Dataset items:
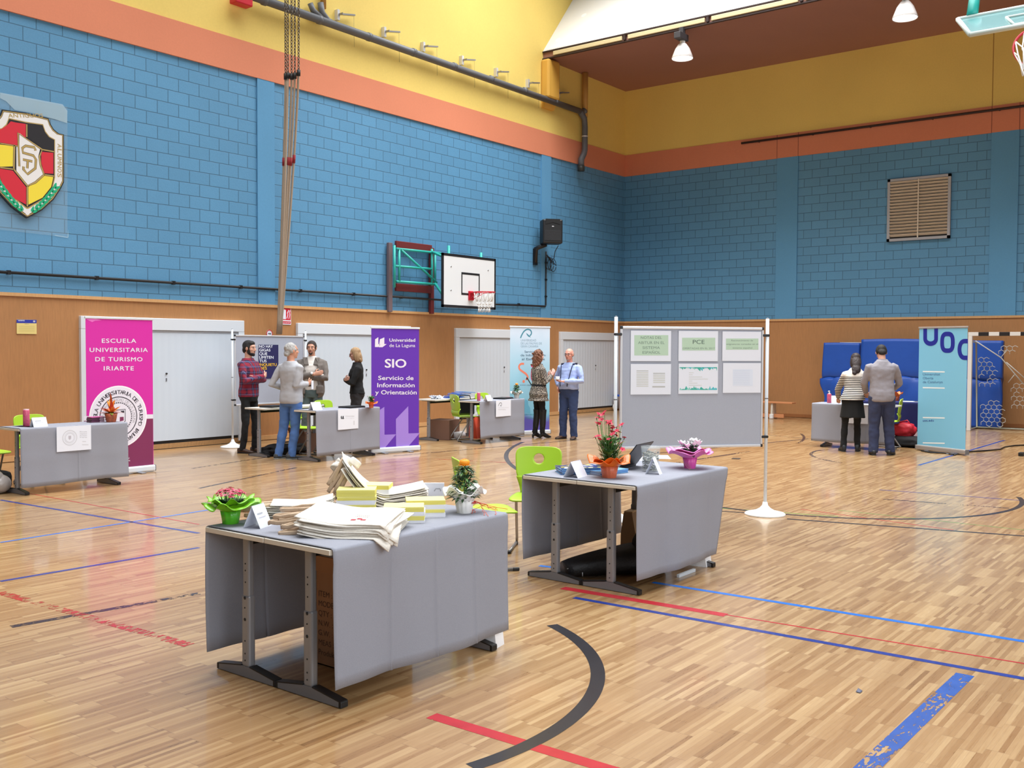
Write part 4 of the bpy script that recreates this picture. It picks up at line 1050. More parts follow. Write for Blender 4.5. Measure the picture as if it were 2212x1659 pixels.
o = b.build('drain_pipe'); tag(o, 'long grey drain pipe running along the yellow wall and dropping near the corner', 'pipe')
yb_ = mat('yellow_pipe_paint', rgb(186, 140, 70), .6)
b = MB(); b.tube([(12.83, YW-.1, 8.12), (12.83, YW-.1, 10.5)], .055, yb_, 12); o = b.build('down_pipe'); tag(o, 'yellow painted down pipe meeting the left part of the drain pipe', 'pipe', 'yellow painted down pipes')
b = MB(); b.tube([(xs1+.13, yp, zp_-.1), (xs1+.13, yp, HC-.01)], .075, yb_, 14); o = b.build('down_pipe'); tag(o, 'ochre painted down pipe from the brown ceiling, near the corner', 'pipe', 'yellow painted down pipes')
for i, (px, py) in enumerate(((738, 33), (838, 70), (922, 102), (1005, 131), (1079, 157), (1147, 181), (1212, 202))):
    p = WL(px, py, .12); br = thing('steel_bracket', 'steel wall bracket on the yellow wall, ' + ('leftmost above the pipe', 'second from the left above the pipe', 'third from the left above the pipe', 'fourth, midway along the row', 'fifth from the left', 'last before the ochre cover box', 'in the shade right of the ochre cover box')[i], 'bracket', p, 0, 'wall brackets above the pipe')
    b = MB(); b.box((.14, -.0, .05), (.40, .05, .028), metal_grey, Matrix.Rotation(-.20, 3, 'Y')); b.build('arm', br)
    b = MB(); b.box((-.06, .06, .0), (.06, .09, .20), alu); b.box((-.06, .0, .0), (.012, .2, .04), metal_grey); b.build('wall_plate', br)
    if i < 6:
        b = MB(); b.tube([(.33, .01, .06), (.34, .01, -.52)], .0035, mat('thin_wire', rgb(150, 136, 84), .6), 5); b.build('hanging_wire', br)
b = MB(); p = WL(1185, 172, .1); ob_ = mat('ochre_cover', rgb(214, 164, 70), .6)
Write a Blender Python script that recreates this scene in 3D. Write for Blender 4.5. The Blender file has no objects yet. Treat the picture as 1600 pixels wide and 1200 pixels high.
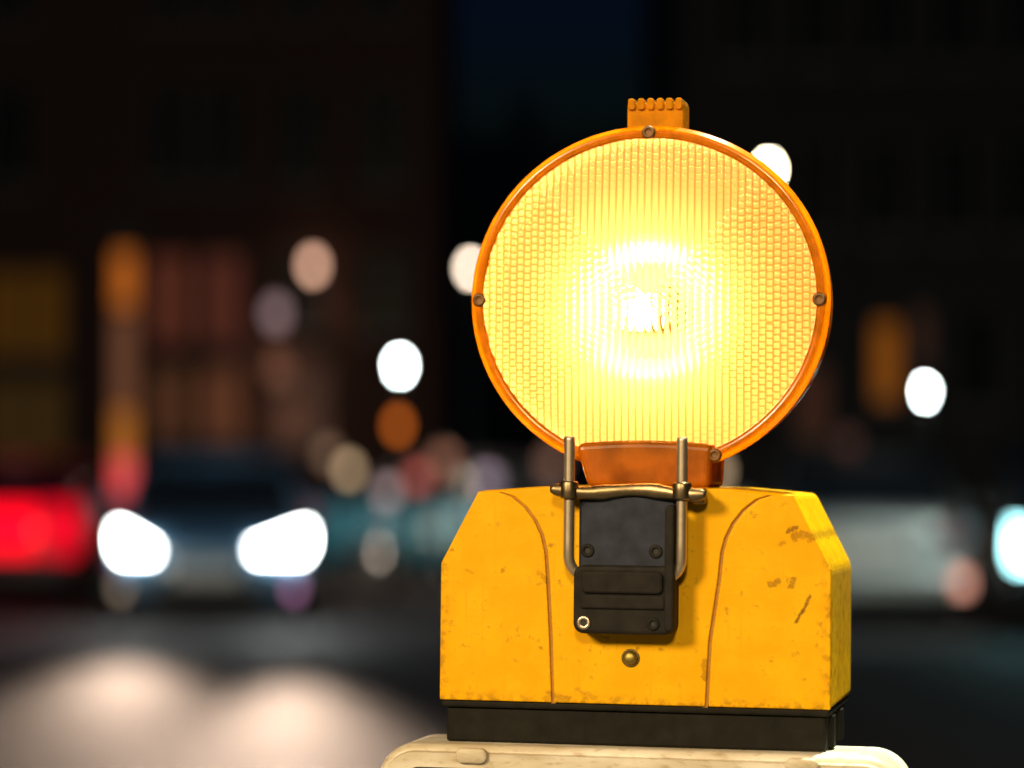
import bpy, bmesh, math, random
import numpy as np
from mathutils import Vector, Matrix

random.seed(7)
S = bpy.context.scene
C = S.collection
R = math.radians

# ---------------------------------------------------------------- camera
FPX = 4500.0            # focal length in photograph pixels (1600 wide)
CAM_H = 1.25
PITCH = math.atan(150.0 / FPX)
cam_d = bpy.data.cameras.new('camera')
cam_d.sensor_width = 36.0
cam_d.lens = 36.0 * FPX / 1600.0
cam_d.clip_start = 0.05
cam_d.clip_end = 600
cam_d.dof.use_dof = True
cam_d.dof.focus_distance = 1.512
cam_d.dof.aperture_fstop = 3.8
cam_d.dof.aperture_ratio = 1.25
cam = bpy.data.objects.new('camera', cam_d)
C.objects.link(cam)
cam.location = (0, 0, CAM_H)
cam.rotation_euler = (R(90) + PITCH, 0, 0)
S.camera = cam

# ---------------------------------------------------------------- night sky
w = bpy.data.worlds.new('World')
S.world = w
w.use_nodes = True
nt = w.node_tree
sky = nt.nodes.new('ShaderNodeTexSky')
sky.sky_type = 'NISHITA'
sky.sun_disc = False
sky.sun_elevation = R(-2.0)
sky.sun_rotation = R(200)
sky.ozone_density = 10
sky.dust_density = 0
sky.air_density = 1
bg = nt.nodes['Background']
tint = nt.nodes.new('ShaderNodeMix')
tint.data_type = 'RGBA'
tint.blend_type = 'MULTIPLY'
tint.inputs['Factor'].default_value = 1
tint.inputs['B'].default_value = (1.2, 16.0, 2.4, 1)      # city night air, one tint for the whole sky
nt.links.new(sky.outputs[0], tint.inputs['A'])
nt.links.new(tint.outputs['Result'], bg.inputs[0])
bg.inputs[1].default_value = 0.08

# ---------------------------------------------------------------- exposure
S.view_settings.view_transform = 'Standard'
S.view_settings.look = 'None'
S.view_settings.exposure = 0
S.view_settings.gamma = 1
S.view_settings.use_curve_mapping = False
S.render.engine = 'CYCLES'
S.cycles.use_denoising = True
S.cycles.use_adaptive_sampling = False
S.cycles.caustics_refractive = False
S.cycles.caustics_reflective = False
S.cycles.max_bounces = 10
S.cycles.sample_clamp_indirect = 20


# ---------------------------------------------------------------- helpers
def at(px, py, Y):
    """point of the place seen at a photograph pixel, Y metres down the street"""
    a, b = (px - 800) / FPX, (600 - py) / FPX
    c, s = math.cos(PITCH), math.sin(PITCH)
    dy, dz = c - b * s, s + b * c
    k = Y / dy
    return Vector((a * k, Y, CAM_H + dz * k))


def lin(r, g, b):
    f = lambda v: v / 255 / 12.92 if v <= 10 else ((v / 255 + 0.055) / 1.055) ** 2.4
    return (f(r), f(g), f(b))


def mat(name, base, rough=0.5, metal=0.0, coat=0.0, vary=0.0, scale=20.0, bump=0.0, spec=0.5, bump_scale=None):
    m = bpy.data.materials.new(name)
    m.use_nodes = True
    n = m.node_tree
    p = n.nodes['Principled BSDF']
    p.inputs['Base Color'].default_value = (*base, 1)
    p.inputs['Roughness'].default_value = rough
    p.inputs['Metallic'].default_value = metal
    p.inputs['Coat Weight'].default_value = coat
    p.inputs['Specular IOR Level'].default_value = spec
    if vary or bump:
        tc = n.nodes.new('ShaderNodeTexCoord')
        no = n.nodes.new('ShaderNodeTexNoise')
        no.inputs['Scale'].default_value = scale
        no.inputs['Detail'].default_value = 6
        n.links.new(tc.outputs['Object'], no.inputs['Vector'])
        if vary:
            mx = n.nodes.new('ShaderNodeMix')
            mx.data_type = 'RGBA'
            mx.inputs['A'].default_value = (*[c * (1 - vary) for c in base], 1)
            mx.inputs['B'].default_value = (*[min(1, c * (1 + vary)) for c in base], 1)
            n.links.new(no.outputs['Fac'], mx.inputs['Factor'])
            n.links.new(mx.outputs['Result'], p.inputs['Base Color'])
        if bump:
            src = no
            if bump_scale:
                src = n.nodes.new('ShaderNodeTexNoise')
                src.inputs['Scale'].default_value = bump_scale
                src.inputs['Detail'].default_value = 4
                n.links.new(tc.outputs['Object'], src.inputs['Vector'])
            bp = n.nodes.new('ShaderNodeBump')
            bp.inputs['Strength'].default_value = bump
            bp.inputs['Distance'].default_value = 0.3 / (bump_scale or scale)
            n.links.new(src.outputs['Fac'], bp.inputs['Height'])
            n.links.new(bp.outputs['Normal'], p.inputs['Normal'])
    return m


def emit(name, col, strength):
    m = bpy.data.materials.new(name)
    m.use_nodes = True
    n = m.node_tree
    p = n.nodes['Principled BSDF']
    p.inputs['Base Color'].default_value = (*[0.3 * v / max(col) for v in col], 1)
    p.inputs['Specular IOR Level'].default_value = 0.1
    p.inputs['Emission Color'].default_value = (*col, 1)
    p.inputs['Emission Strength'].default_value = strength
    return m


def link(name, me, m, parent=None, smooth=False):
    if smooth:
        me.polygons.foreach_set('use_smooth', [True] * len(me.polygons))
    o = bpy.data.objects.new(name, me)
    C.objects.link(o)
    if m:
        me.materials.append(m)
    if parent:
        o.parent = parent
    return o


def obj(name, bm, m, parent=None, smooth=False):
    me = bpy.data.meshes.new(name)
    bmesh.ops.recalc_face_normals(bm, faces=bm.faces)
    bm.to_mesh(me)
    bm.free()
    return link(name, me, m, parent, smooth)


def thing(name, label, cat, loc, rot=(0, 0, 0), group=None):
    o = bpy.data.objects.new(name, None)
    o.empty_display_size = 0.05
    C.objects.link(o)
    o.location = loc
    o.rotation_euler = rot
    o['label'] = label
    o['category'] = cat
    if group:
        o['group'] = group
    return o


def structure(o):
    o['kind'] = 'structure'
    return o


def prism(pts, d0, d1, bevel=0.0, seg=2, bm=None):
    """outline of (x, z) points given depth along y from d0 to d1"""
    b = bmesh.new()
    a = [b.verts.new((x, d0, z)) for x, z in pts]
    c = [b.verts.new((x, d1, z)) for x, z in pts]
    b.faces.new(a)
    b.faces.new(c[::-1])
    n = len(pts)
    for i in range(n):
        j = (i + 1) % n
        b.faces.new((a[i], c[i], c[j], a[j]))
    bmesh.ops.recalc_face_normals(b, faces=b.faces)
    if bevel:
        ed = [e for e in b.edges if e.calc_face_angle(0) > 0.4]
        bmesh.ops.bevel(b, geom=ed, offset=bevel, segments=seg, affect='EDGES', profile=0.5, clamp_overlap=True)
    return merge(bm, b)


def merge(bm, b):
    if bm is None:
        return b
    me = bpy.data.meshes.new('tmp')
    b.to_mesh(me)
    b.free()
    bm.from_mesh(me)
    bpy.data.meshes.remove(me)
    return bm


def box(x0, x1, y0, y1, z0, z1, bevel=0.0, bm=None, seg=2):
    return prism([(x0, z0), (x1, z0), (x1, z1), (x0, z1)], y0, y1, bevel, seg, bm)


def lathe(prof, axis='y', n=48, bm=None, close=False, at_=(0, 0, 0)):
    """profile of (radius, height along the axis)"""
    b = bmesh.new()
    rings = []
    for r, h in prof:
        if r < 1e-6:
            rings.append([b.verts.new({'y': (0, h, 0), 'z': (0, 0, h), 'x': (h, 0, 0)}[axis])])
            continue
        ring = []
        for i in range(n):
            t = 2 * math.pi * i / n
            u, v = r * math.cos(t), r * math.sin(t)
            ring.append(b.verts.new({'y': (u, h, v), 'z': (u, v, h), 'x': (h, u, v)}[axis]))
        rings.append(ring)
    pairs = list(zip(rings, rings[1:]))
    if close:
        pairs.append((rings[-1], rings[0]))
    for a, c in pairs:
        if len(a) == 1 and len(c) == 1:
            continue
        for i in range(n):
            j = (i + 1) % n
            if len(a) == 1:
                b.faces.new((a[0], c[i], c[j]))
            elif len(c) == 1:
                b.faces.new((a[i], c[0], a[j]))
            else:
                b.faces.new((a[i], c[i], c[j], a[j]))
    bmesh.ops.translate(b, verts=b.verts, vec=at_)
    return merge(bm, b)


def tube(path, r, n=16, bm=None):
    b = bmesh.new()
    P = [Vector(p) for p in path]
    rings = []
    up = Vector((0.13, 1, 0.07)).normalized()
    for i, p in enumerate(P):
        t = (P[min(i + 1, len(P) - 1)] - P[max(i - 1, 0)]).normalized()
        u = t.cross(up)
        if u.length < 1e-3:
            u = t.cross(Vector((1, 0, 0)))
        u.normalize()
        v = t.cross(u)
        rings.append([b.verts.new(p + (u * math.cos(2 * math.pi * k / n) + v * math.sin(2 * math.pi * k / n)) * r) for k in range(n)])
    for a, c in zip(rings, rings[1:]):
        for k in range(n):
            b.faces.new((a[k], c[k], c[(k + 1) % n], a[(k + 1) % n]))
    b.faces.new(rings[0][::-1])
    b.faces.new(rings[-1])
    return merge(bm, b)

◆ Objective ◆
Copy each line from the data above that includes "wide".

◆ Response to this exercise ◆
Write a Blender Python script that recreates this scene in 3D. Write for Blender 4.5. The Blender file has no objects yet. Treat the picture as 1600 pixels wide and 1200 pixels high.
FPX = 4500.0            # focal length in photograph pixels (1600 wide)